Problem requirements =
Read the material below and tally how many lines hold the word "scene", giving the number and nothing else.
--- BEGIN Available data ---
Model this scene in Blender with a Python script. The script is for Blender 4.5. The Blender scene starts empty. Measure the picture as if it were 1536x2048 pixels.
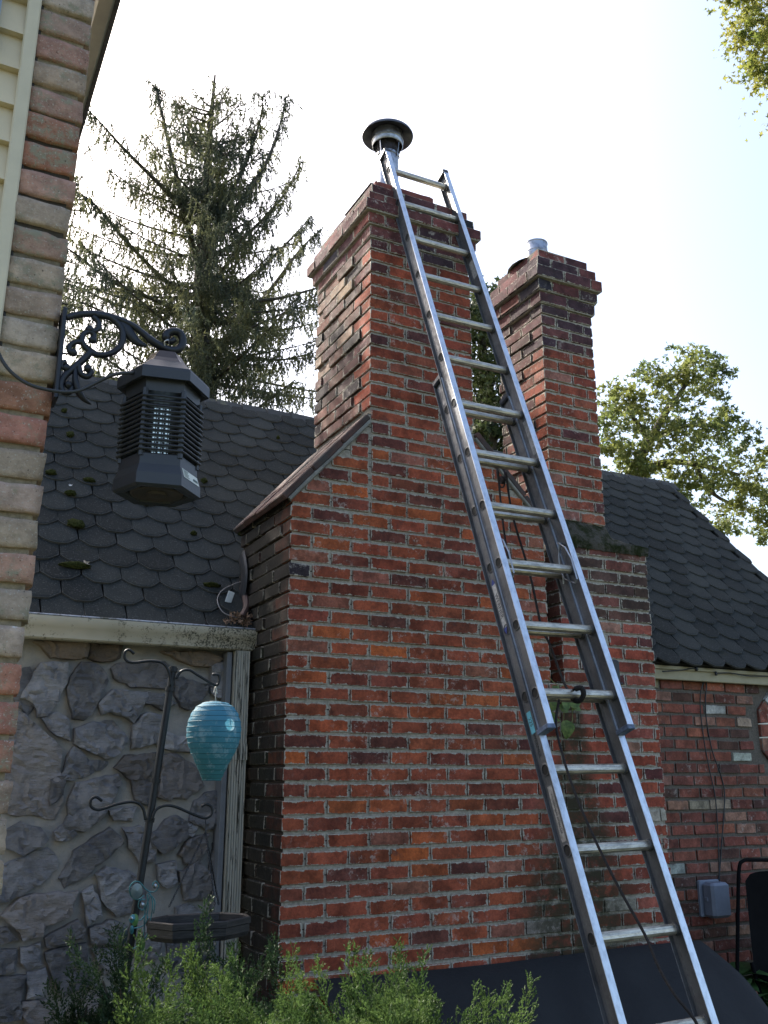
import bpy, bmesh, math, random
from math import radians, sin, cos, pi, sqrt, floor
from mathutils import Vector, Matrix, noise
from mathutils.geometry import delaunay_2d_cdt
R = random.Random(7)
sc = bpy.context.scene
COL = sc.collection

# ---------------------------------------------------------------- camera, sky, sun, exposure
H = 1.55                                   # eye height
FPX, PITCH, YAW = 1850.0, radians(15.9), radians(27.0)
cam_d = bpy.data.cameras.new('camera'); cam = bpy.data.objects.new('camera', cam_d); COL.objects.link(cam)
cam_d.sensor_fit = 'VERTICAL'; cam_d.sensor_height = 36.0; cam_d.lens = FPX / 2048 * 36.0
cam_d.clip_start = 0.05; cam_d.clip_end = 600
cam.location = (0, 0, H); cam.rotation_euler = (pi / 2 + PITCH, 0, -YAW)
sc.camera = cam
SUN_EL = radians(42.0)
SUN_DIR = Vector((-0.33 * cos(SUN_EL), 0.944 * cos(SUN_EL), sin(SUN_EL))).normalized()   # towards the sun
world = bpy.data.worlds.new('World'); sc.world = world; world.use_nodes = True
wn = world.node_tree.nodes; wl = world.node_tree.links; wn.clear()
sky = wn.new('ShaderNodeTexSky'); sky.sky_type = 'NISHITA'; sky.sun_disc = False
sky.sun_elevation = SUN_EL; sky.sun_rotation = math.atan2(SUN_DIR.x, SUN_DIR.y)
sky.air_density = 1.0; sky.dust_density = 4.5; sky.ozone_density = 0.7
bg = wn.new('ShaderNodeBackground'); bg.inputs['Strength'].default_value = 0.15
wo = wn.new('ShaderNodeOutputWorld'); wl.new(sky.outputs[0], bg.inputs[0]); wl.new(bg.outputs[0], wo.inputs[0])
sun_d = bpy.data.lights.new('sun', 'SUN'); sun_d.energy = 4.0; sun_d.angle = radians(0.53); sun_d.color = (1.0, 0.94, 0.84)
sun = bpy.data.objects.new('sun', sun_d); COL.objects.link(sun)
sun.rotation_euler = (-SUN_DIR).to_track_quat('-Z', 'Y').to_euler()
sc.view_settings.view_transform = 'Standard'; sc.view_settings.look = 'None'
sc.view_settings.gamma = 1.0; sc.view_settings.use_curve_mapping = False
sc.view_settings.exposure = 1.4
sc.cycles.max_bounces = 6; sc.cycles.diffuse_bounces = 3; sc.cycles.transparent_max_bounces = 6

# ---------------------------------------------------------------- helpers
_cp, _sp, _cy, _sy = cos(PITCH), sin(PITCH), cos(YAW), sin(YAW)
def ray(x, y):
    xc = (x - 768) / FPX; yc = (1024 - y) / FPX
    d = _cp - yc * _sp; z = _sp + yc * _cp
    return Vector((xc * _cy + d * _sy, -xc * _sy + d * _cy, z))
def at(x, y, Y):                           # the point of the place seen at that pixel, Y metres into the yard
    r = ray(x, y); k = Y / r.y
    return Vector((r.x * k, Y, H + r.z * k))
def atX(x, y, X):
    r = ray(x, y); k = X / r.x
    return Vector((X, r.y * k, H + r.z * k))
def pix(p):
    p = Vector(p) - Vector((0, 0, H))
    r = p.x * _cy - p.y * _sy; d = p.x * _sy + p.y * _cy
    cz = d * _cp + p.z * _sp; cu = -d * _sp + p.z * _cp
    if cz < 0.05: return (-9999, -9999, cz)
    return (768 + FPX * r / cz, 1024 - FPX * cu / cz, cz)

def tag(o, label=None, cat=None, group=None, kind=None):
    if label: o['label'] = label
    if cat: o['category'] = cat
    if group: o['group'] = group
    if kind: o['kind'] = kind
    return o
def empty(name, loc=(0, 0, 0), label=None, cat=None, group=None, kind=None):
    o = bpy.data.objects.new(name, None); COL.objects.link(o); o.location = loc
    o.empty_display_size = 0.1
    return tag(o, label, cat, group, kind)
def link(name, me, parent=None):
    o = bpy.data.objects.new(name, me); COL.objects.link(o)
    if parent is not None:
        o.parent = parent
        o.matrix_parent_inverse = Matrix.Translation(-parent_loc(parent))
    return o
def parent_loc(p): return Vector(p.location) if p.type == 'EMPTY' else Vector((0, 0, 0))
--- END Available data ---
Completed task =
2